Internationally, people are reclaiming the idea of national identity; there is a blowback against globalisation; a rejection of political elites and politics-as-usual; immigration, free trade, energy policy have become defining issues.

Politics is becoming increasingly polarised and fractured. It is disrupting democracies, redefining ideological boundaries; trade barriers have gone back up, borders have been strengthened.

“This”, writes Grant, “is the environment Peter Dutton and his supporters have sought to capitalise on.”

But this apparent shift may not be as worrying as Grant suggests. Clearly, populist political campaigns have struck a chord in Europe and the US, but that doesn’t necessarily mean that populist sentiment is on the rise. In fact, there is evidence from Europe that such sentiment is reasonably static.

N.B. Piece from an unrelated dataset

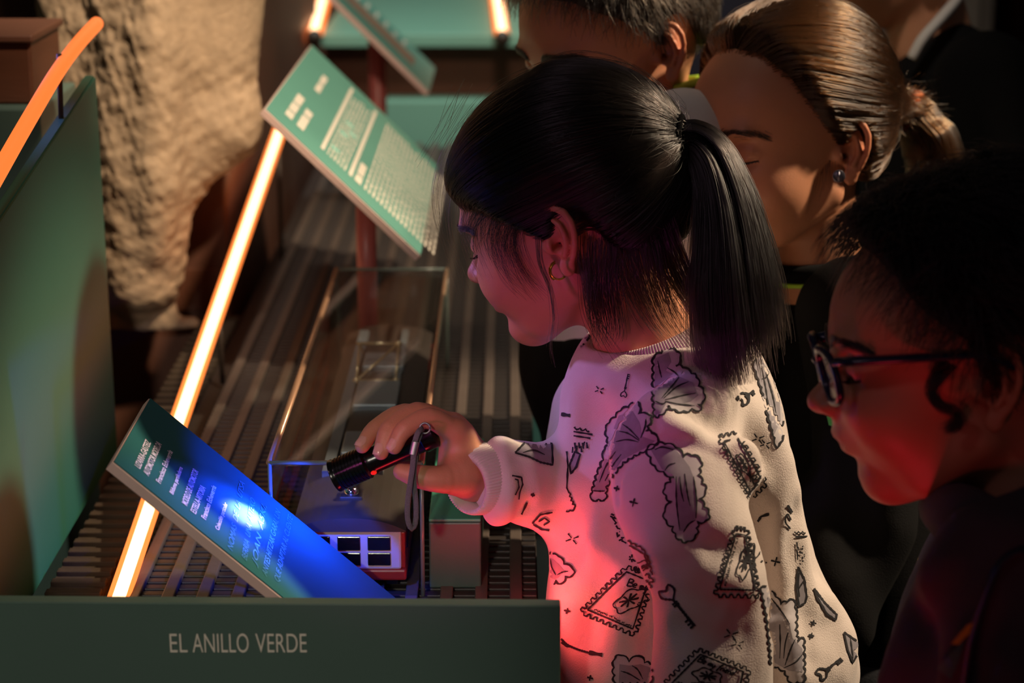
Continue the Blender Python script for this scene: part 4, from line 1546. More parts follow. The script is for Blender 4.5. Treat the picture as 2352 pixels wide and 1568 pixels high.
    S.ridge([(1490, 860), (1420, 920), (1350, 990)], [0.014, 0.018, 0.012], [0.001, 0.004, 0.001], 0.018, 's')
    # far cuff gather
    S.ridge([(1148, 1030), (1172, 1080), (1170, 1130), (1142, 1180)], [0.010, 0.012, 0.012, 0.010], [0.003, 0.005, 0.005, 0.004], 0.010)
    S.ridge([(1200, 1040), (1225, 1110), (1215, 1180)], [0.010, 0.012, 0.010], [0.001, 0.003, 0.001], 0.010, 's')
    # opening for the hand and for the neck
    nk = P(1475, 775, 1.635)
    nrg = 840
    ring = np.array([P(1496 + 145 * math.cos(a) - 16 * math.sin(a), 768 - 50 * math.cos(a) - 46 * math.sin(a), 1.640 + 0.056 * math.sin(a)) for a in np.linspace(0, 2 * math.pi, nrg, endpoint=False)])
    cen = ring.mean(0)
    up = np.cross(ring[0] - cen, ring[nrg // 4] - cen)
    up /= np.linalg.norm(up)
    if up[2] < 0: up = -up
    ra_ = ring[0] - cen
    la_ = np.linalg.norm(ra_); ra_ = ra_ / la_
    rb_ = np.cross(up, ra_)
    lb_ = np.linalg.norm(ring[nrg // 4] - cen)
    S.ell(cen + up * 0.042, (la_ * 1.30, lb_ * 1.35, 0.045), 0.006, np.stack([ra_, rb_, up], 1), 's')
    S.ell(cen, (la_ * 0.93, lb_ * 0.93, 0.05), 0.004, np.stack([ra_, rb_, up], 1), 's')
    V, Q = S.mesh(2)
    nrm = noise3(V, 75, 21) * 0.0011 + noise3(V, 34, 22) * 0.0016
    cc = V - np.array([np.mean(V[:, 0]), np.mean(V[:, 1]), 0])
    cc[:, 2] = 0
    V = V + cc / (np.linalg.norm(cc, axis=1)[:, None] + 1e-6) * nrm[:, None]
    shirt = mk('sweatshirt', V, Q, M_cloth, root)
    bvh = BVHTree.FromPolygons([tuple(v) for v in V], [tuple(int(i) for i in f) for f in Q])

    # ---- ribbed neck band and cuff
    def ribbed(name, ring, axis_f, width, ribs, thick=0.0016, amp=0.0006, curve=0.0):
        V, F_ = [], []
        n = len(ring)
        prof = [(-0.5, -1), (-0.5, 0.6), (-0.4, 1), (-0.13, 1.15), (0.13, 1.15), (0.4, 1), (0.5, 0.6), (0.5, -1)]
        for i in range(n):
            p, out, ax = ring[i], axis_f[0][i], axis_f[1][i]
            rb = amp * math.cos(2 * math.pi * i * ribs / n)
            for a, b in prof:
                V.append(p + ax * a * width + out * (b * thick + (rb if b > 0 else 0) + curve * (0.25 - a * a)))
        m = len(prof)
        for i in range(n):
            j = (i + 1) % n
            for q in range(m):
                q2 = (q + 1) % m
                F_.append((i * m + q, j * m + q, j * m + q2, i * m + q2))
        return mk(name, V, F_, M_cloth, shirt)
    outs, axs = [], []
    for p in ring:
        o_ = p - cen
        o_ -= up * (o_ @ up)
        o_ /= np.linalg.norm(o_)
        outs.append(o_ * 0.72 + up * 0.69)
        axs.append(up * 0.72 - o_ * 0.69)
    ribbed('neckband', ring, (outs, axs), 0.0185, 140)
    # cuff
    c0, c1 = P(1128, 1098, 1.586), P(1074, 1106, 1.574)
    ax = (c1 - c0) / np.linalg.norm(c1 - c0)
    ax = ax * 0.97 - UPV * 0.10 - FW * 0.18
    ax /= np.linalg.norm(ax)
    u = np.cross(ax, FW); u /= np.linalg.norm(u)
    v = np.cross(ax, u)
    n = 560
    ring, outs, axs = [], [], []
    mid = 0.5 * (c0 + c1)
    for a in np.linspace(0, 2 * math.pi, n, endpoint=False):
        o_ = u * math.cos(a) + v * math.sin(a)
        ring.append(mid + u * math.cos(a) * 0.0245 + v * math.sin(a) * 0.0265)
        outs.append(o_ + ax * 0.02)
        axs.append(-ax + o_ * 0.10)
    ribbed('cuff', np.array(ring), (outs, axs), 0.029, 70, 0.0018, 0.0005, 0.004)
    # seams as thin stitched ridges
    return root, k, shirt, bvh


GIRL, GK, SHIRT, SBVH = girl()


def girl_hair():
    root, k = GIRL, GK
    capo = k.cap(M_scalpk, root, 0.0012)
    tl_ = k.w(np.array([-0.108, 0, 0.045]))
    v = tl_ - CAM
    tt = v @ FW
    tie = P(1556, 322, tt)
    D = np.vstack([k.roots(8500, 2), k.roots_edge(2500, 61)])
    s1 = swept_strands(k, D, tie, 16, 0.0024, 3, 0.0020, 0.010)
    hair_curves('combed_hair', s1, 0.00017, M_hairk, root, 1.0)
    # a few flyaways over the dome
    D2 = k.roots(260, 8)
    s2 = swept_strands(k, D2, tie, 16, 0.010, 9, 0.002, 0.02, wob=0.10)
    hair_curves('flyaway_hair', s2, 0.00008, M_hairk, root, 0.5)
    # tail
    cl = spline([P(1535, 322, tt + 0.002), P(1565, 320, tt), P(1602, 328, tt - 0.004), P(1638, 374, tt - 0.01), P(1664, 460, tt - 0.014), P(1680, 565, tt - 0.016), P(1690, 680, tt - 0.018), P(1700, 780, tt - 0.02), P(1716, 880, tt - 0.02)], 40)
    ra = np.interp(np.linspace(0, 1, 40), [0, 0.06, 0.14, 0.25, 0.4, 0.55, 0.72, 0.86, 1], [0.016, 0.0135, 0.0140, 0.0160, 0.0190, 0.0255, 0.033, 0.034, 0.030])
    tg = np.gradient(cl, axis=0); tg /= np.linalg.norm(tg, axis=1)[:, None]
    u = np.cross(tg, FW); u /= np.linalg.norm(u, axis=1)[:, None]
    v_ = np.cross(tg, u)
    r = np.random.default_rng(4)
    N = 5200
    a = r.uniform(0, 2 * math.pi, N)
    q = np.sqrt(r.uniform(0, 1, N))
    a2 = a + 0.3 * noise3(np.c_[np.cos(a), np.sin(a), q], 6, 2)
    end = np.clip(0.93 - 0.18 * (np.cos(a) * q) * 0.6 + r.normal(size=N) * 0.05 - np.abs(r.normal(size=N)) * 0.05, 0.45, 1.0)
    out = []
    w1, w2 = r.normal(size=N), r.normal(size=N)
    for s_ in np.linspace(0, 1, 16):
        f = end * s_ * 39
        i = np.clip(f.astype(int), 0, 38)
        g = (f - i)[:, None]
        L = lambda arr: arr[i] * (1 - g) + arr[i + 1] * g
        fl = 0.0016 * s_ ** 2 * 3
        rr_ = np.interp(f, np.arange(40), ra)[:, None]
        qq = q[:, None] * (1 + 0.10 * np.sin(7 * a2 + 3 * s_))[:, None]
        p = L(cl) + L(u) * (np.cos(a2)[:, None] * qq * rr_ + fl * w1[:, None]) + L(v_) * (np.sin(a2)[:, None] * qq * rr_ * 0.8 + fl * w2[:, None])
        out.append(p)
    hair_curves('ponytail', np.stack(out, 1), 0.00020, M_hairk, root, 0.35)
    core = np.linspace(0, 33, 18).astype(int)
    tube('ponytail_core', cl[core], ra[core] * np.interp(core, [0, 26, 33], [0.86, 0.74, 0.25]), M_scalpk, root, 18)
    # elastic
    c = cl[4]
    M_el = mat('black_elastic', '#050405', 0.95, 0.2, 300, 0.6, 900, spec=0.05)
    V, F_ = [], []
    for j in range(4):
        cc = cl[3] + tg[4] * (j - 2) * 0.0038
        pts = [cc + (u[4] * math.cos(x) + v_[4] * math.sin(x) * 0.85) * (0.0178 + 0.0008 * math.sin(3 * x + j)) for x in np.linspace(0, 2 * math.pi, 41)]
        v2, f2 = tube_geo(pts, 0.0026, 8)
        n = len(V)
        V += list(v2)
        F_ += [tuple(z + n for z in f) for f in f2]
    mk('hair_elastic', V, F_, M_el, root)
    # loose wisps, in front of the face and by the ear
    r = np.random.default_rng(12)
    W = []
    def wisps(n, pts, sp0, sp1, tv=0.006):
        for i in range(n):
            a_ = r.normal(size=2) * sp0
            b_ = r.normal(size=2) * sp1
            e_ = r.uniform(0.6, 1.0)
            m = len(pts)
            W.append(spline([P(p[0] + a_[0] * (1 - j / m) + b_[0] * j / m, p[1] + a_[1] * (1 - j / m) + b_[1] * 0.5 * j / m, p[2] + r.normal() * tv * 0.3) for j, p in enumerate(pts)], 24)[:max(8, int(24 * e_))])
            W[-1] = spline(W[-1], 14)
    fm = 1.655
    wisps(8, [(1100, 250, fm - .03), (1035, 330, fm), (1004, 420, fm), (1006, 500, fm), (1036, 600, fm), (1062, 690, fm)], 10, 16)
    wisps(13, [(1110, 280, fm - .03), (1050, 370, fm), (1030, 450, fm), (1034, 540, fm), (1062, 640, fm), (1090, 760, fm)], 14, 20)
    wisps(14, [(1130, 330, fm - .05), (1075, 420, fm - .01), (1068, 500, fm - .005), (1090, 580, fm - .005), (1130, 650, fm - .02), (1170, 690, fm - .03)], 16, 26)
    wisps(22, [(1235, 520, 1.558), (1240, 600, 1.555), (1262, 660, 1.55), (1272, 730, 1.55), (1266, 800, 1.55), (1280, 860, 1.55)], 5, 9, 0.003)
    wisps(10, [(1062, 200, fm), (1030, 270, fm), (1000, 330, fm), (965, 400, fm)], 12, 30)
    bb = BVHTree.FromPolygons([tuple(v) for v in k.w(k.V)], [tuple(int(i) for i in f) for f in k.Q])
    mw = Vector(root.location)
    bc = BVHTree.FromPolygons([tuple(v.co + mw) for v in capo.data.vertices], [tuple(p.vertices) for p in capo.data.polygons])
    def surf(x, y):
        d = Vector(ray(x, y))
        L_ = d.length
        best = None
        for bt in (bb, bc):
            h = bt.ray_cast(Vector(CAM), d.normalized())
            if h[0] is not None and (best is None or h[3] < best): best = h[3]
        return None if best is None else best / L_
    def lying(n, pts, sp0, sp1, lift0, lift1):
        for i in range(n):
            a_ = r.normal(size=2) * sp0
            b_ = r.normal(size=2) * sp1
            m = len(pts) - 1
            px_ = spline([(p[0] + a_[0] * (1 - j / m) + b_[0] * j / m, p[1] + a_[1] * (1 - j / m) + b_[1] * 0.6 * j / m) for j, p in enumerate(pts)], 18)[:int(r.integers(11, 19))]
            q3, last = [], None
            for j, (x, y) in enumerate(px_):
                t_ = surf(x, y)
                if t_ is None or (last is not None and abs(t_ - last) > 0.03): t_ = last if last is not None else None
                if t_ is None: continue
                last = t_
                q3.append(P(x, y, t_ - (lift0 + (lift1 - lift0) * j / 17)))
            if len(q3) > 5: W.append(spline(q3, 14))
    lying(70, [(1200, 380), (1120, 450), (1085, 510), (1088, 570), (1110, 630)], 26, 20, 0.001, 0.004)
    lying(80, [(1240, 400), (1160, 480), (1140, 550), (1165, 620), (1215, 670)], 24, 24, 0.001, 0.003)
    lying(60, [(1255, 430), (1195, 500), (1180, 560), (1205, 630), (1250, 690)], 14, 18, 0.001, 0.003)
    lying(40, [(1345, 600), (1356, 640), (1376, 690), (1388, 740)], 8, 18, 0.001, 0.004)
    hair_curves('loose_wisps', np.array(W), 0.00012, M_hairk, root, 0.4)
    # fall of hair behind the ear and at the nape
    W = []
    def fall(n, pts, w0, w1, t0):
        for i in range(n):
            x = r.uniform(-1, 1)
            y = r.normal() * 0.3
            m = len(pts) - 1
            sy, ln = r.normal() * 22, r.uniform(0.5, 1.0)
            W.append(spline(spline([P(p[0] + x * (w0 * (1 - j / m) + w1 * j / m) + 9 * y * j + 0.5 * sy * (1 - j / m), p[1] + sy * (1 - j / m) + r.normal() * 3, p[2] + t0 * r.uniform(-1, 1) * 0.4) for j, p in enumerate(pts)], 30)[:max(8, int(30 * ln))], 14))
    fall(60, [(1348, 600, 1.552), (1352, 660, 1.553), (1362, 730, 1.562), (1392, 790, 1.575), (1430, 845, 1.585)], 10, 22, 0.010)
    fall(260, [(1390, 560, 1.552), (1385, 640, 1.554), (1392, 700, 1.560), (1400, 760, 1.57), (1390, 800, 1.58)], 40, 30, 0.012)
    fall(320, [(1450, 540, 1.555), (1470, 620, 1.556), (1490, 680, 1.565), (1520, 740, 1.575), (1560, 790, 1.585)], 60, 46, 0.014)
    fall(420, [(1500, 480, 1.556), (1530, 570, 1.56), (1560, 640, 1.57), (1600, 700, 1.575), (1640, 760, 1.58)], 40, 40, 0.014)
    hair_curves('nape_hair', np.array(W), 0.00015, M_hairk, root, 0.4)
    # earring: small gold hoop set with beads
    gold = mat('gold', '#d9a13a', 0.22, 0.0, metal=1.0)
    q = P(1283, 622, 1.535)
    arc = [q + RT * (0.0062 * math.cos(x)) + UPV * (0.0066 * math.sin(x)) + FW * 0.0015 * math.cos(x * 0.5) for x in np.linspace(2.0, 5.6, 26)]
    er = tube('earring', arc, 0.0008, gold, root, 8)
    V, F_ = [], []
    for i, p in enumerate(arc[:16]):
        v2, f2 = tube_geo([p + (p - q) * 0.10, p + (p - q) * 0.28], 0.0006, 6)
        n = len(V); V += list(v2); F_ += [tuple(z + n for z in f) for f in f2]
    mk('earring_beads', V, F_, gold, er)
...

It may simply be that populist sentiment was previously co-opted or suppressed by the major parties, but the big parties are too weak to play that role any longer.

Major parties are getting weaker around the West, and Australia is no exception. So instead of seeing Dutton and his faction as being at the vanguard of a shift to the right, it seems to me more plausible to see them as a kind of last-ditch resistance against the erosion of the authority of the old party system.

Dutton, therefore, is no Trump-like figure but instead much closer to Senator Ted Cruz. As I argue on the Washington Post website, both Cruz and Dutton are party loyalists who tried to rescue their party against wealthy outsiders.

Dutton and his faction had a partial victory by unseating Turnbull, but the trend against major parties around the Western world has not spared the Liberals so far, and at the next election they may yet discover how deep the rot really is.